-- DATA RECORDS start --

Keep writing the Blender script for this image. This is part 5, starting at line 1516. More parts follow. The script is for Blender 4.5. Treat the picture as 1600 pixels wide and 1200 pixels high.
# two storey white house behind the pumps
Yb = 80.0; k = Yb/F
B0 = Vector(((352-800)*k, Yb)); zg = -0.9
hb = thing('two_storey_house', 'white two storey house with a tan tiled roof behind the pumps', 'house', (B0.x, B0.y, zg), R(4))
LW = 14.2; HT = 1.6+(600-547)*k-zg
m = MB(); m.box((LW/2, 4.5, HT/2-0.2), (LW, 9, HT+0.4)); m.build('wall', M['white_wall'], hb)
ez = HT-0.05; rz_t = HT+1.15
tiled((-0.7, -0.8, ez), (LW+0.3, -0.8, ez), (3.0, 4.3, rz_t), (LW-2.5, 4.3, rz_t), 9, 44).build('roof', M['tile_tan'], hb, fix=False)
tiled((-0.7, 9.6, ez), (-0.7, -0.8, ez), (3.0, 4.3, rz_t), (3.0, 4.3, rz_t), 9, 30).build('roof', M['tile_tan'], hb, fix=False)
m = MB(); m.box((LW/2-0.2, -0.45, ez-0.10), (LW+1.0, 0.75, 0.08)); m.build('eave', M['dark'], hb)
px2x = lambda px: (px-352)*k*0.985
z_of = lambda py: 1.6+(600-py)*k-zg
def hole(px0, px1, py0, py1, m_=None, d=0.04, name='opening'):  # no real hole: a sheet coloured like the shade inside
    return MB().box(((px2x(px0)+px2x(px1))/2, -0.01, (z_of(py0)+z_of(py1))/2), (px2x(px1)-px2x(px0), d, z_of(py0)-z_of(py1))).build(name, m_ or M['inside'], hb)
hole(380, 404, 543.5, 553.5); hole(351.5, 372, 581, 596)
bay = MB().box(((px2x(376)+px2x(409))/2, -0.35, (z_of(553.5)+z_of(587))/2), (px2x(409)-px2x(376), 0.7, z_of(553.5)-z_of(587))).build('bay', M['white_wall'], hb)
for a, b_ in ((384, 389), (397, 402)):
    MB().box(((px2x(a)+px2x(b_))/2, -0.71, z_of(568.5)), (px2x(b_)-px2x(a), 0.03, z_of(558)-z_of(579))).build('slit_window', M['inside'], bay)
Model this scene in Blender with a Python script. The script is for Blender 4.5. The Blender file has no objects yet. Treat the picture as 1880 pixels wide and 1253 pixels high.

-- DATA RECORDS end --

» **WHAT IS ASKED**
Extract every entry above as it appears.

» **RIGHT ANSWER**
Keep writing the Blender script for this image. This is part 5, starting at line 1516. More parts follow. The script is for Blender 4.5. Treat the picture as 1600 pixels wide and 1200 pixels high.
# two storey white house behind the pumps
Yb = 80.0; k = Yb/F
B0 = Vector(((352-800)*k, Yb)); zg = -0.9
hb = thing('two_storey_house', 'white two storey house with a tan tiled roof behind the pumps', 'house', (B0.x, B0.y, zg), R(4))
LW = 14.2; HT = 1.6+(600-547)*k-zg
m = MB(); m.box((LW/2, 4.5, HT/2-0.2), (LW, 9, HT+0.4)); m.build('wall', M['white_wall'], hb)
ez = HT-0.05; rz_t = HT+1.15
tiled((-0.7, -0.8, ez), (LW+0.3, -0.8, ez), (3.0, 4.3, rz_t), (LW-2.5, 4.3, rz_t), 9, 44).build('roof', M['tile_tan'], hb, fix=False)
tiled((-0.7, 9.6, ez), (-0.7, -0.8, ez), (3.0, 4.3, rz_t), (3.0, 4.3, rz_t), 9, 30).build('roof', M['tile_tan'], hb, fix=False)
m = MB(); m.box((LW/2-0.2, -0.45, ez-0.10), (LW+1.0, 0.75, 0.08)); m.build('eave', M['dark'], hb)
px2x = lambda px: (px-352)*k*0.985
z_of = lambda py: 1.6+(600-py)*k-zg
def hole(px0, px1, py0, py1, m_=None, d=0.04, name='opening'):  # no real hole: a sheet coloured like the shade inside
    return MB().box(((px2x(px0)+px2x(px1))/2, -0.01, (z_of(py0)+z_of(py1))/2), (px2x(px1)-px2x(px0), d, z_of(py0)-z_of(py1))).build(name, m_ or M['inside'], hb)
hole(380, 404, 543.5, 553.5); hole(351.5, 372, 581, 596)
bay = MB().box(((px2x(376)+px2x(409))/2, -0.35, (z_of(553.5)+z_of(587))/2), (px2x(409)-px2x(376), 0.7, z_of(553.5)-z_of(587))).build('bay', M['white_wall'], hb)
for a, b_ in ((384, 389), (397, 402)):
    MB().box(((px2x(a)+px2x(b_))/2, -0.71, z_of(568.5)), (px2x(b_)-px2x(a), 0.03, z_of(558)-z_of(579))).build('slit_window', M['inside'], bay)
Model this scene in Blender with a Python script. The script is for Blender 4.5. The Blender file has no objects yet. Treat the picture as 1880 pixels wide and 1253 pixels high.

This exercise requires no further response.